Controlling Air Pollution – Global Experience

January 09, 2019
5 months

What is the issue?

Delhi government needs to look at the experience of global cities in cutting down their automobile usage and to improve air quality. 

What are the measures taken by the government?

  • The Delhi government recently flagged off a trial run for its first e-buses.
  • The government’s looking to add 1,000 electric and 3,000 CNG buses to Delhi Transport Corporation’s fleet by end-2019.
  • It also aims to build sleek, modern bus terminals to spur people to switch from private transport and taxis to buses.
  • However, far more needs to done to reduce pollution as the air quality index hits new high in the city.
  • The air quality index has topped 600 in many parts of Delhi (the WHO mentions any reading over 25 harmful), making it the most polluted mega-city globally.
  • Successive Delhi governments and the courts have attempted to devise solutions for Delhi’s pollution, but their actions have been scattershot.
  • The new BS-VI cleaner fuels are already selling in Delhi and very recently, the ageing Badarpur power station was closed.
  • Also, new restrictions were placed on trucks entering Delhi and on construction.
  • But the government constantly relies on short-term solutions, while lacking consistency in its implementation.
  • For example, though the court ordered ban on SUV registrations in Delhi, the Delhi government swiftly withdrawn the ruling.

What are the global experiences in this regard?

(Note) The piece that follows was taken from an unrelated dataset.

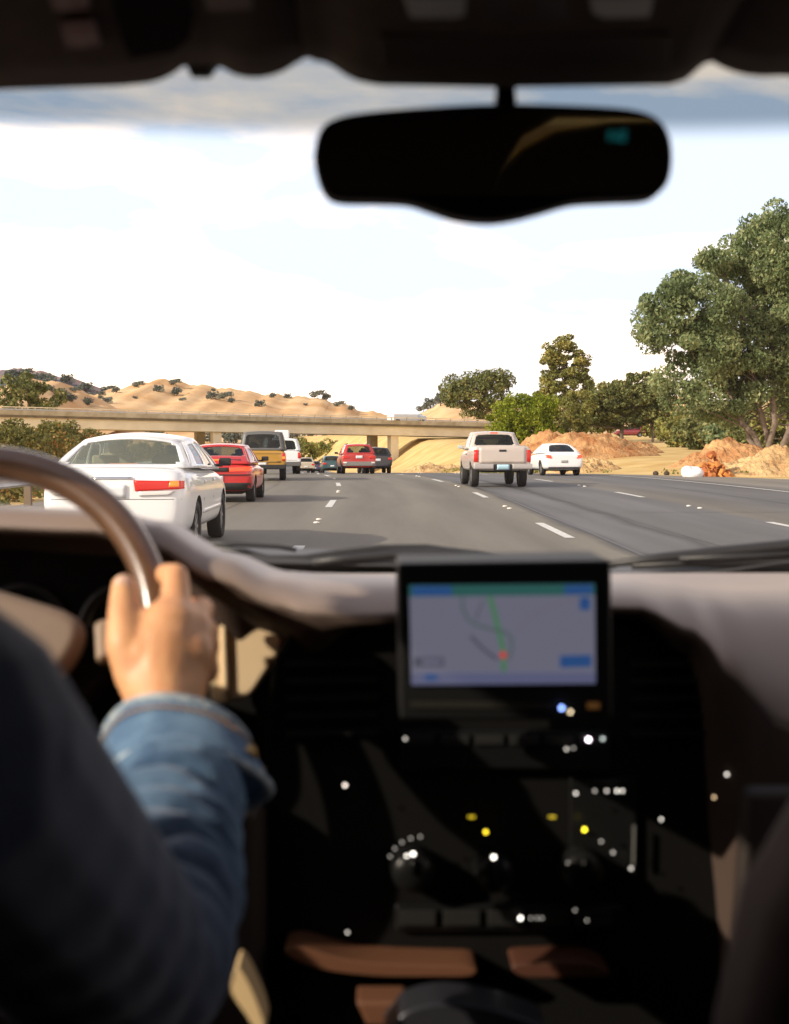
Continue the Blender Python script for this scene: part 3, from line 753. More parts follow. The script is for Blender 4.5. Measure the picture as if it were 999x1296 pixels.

  • London was an early starter in discouraging car use and is world leader among big cities in putting up roadblocks to automobiles.
  • The congestion charges levied in the country slashed the number of vehicles using the central zone by 39% between 2002 and 2014.
  • From April, London will charge drivers of older petrol and diesel cars a Euro 12.50 fee on top of the existing Euro 11.50 congestion charge to drive into the central Ultra-Low-Emission-Zone.
  • Only Electric Vehicles will be exempt from this congestion charge.
  • In Germany, a German court ruled that cities can ban diesel vehicles to fight air pollution.
  • Spain recently imposed stringent new rules banning older petrol and diesel vehicles from a two-sq-mile zone in Central Madrid.
  • The city reports the ban has already cut the number of vehicles plying the roads by 20% and public transport speeds have risen by 14%.
  • China, on its part, is rolling out extensive EV infrastructure and offering automakers numerous incentives to produce clean cars.

What should be done?

  • Vehicular pollution account for one-third of overall pollution in Delhi.
  • The Delhi metro lacks last-mile connectivity and carries just 5-6% of total commuters.
  • Many pollution-checking centres were recently found to be not working and older vehicles are still plying Delhi streets while others are sold and exported to less strict smaller cities.
  • Hence, Delhi needs to promote public transport, taxi services like Uber and extensive bicycle routes to reduce vehicular pollution.
  • Also, like Netherlands, the government cangivetax credits for cycling commuters to encourage bicycling.
  • Though congestion chargescan be introduced, it is not a one-stop measure to control vehicular pollution in the city. 
  • For example, since taxis were exempt from congestion charges in London, the number of taxi-rides into London’s restricted zone increased by 29%.
  • Thus, the promotion of alternate mode of transport does not seem to drastically reduce the pollution levels in the city.
  • Also, though there are efforts to promote electric vehicles in Delhi, speeds in EVs are slower and in sprawling cities like Delhi, the distances the e-vehicles can go are often not enough.
  • The electric buses also cost significantly more than CNG buses, raising concerns on the affordability of the measure.
  • Though India declared a goal of 30% of vehicles to be electric by 2030, there’s still no clear-cut policy framework for achieving even that target.
  • Hence, a clear policy framework has to be laid down for it, along with road safety for cyclists and better sidewalks to encourage walkers.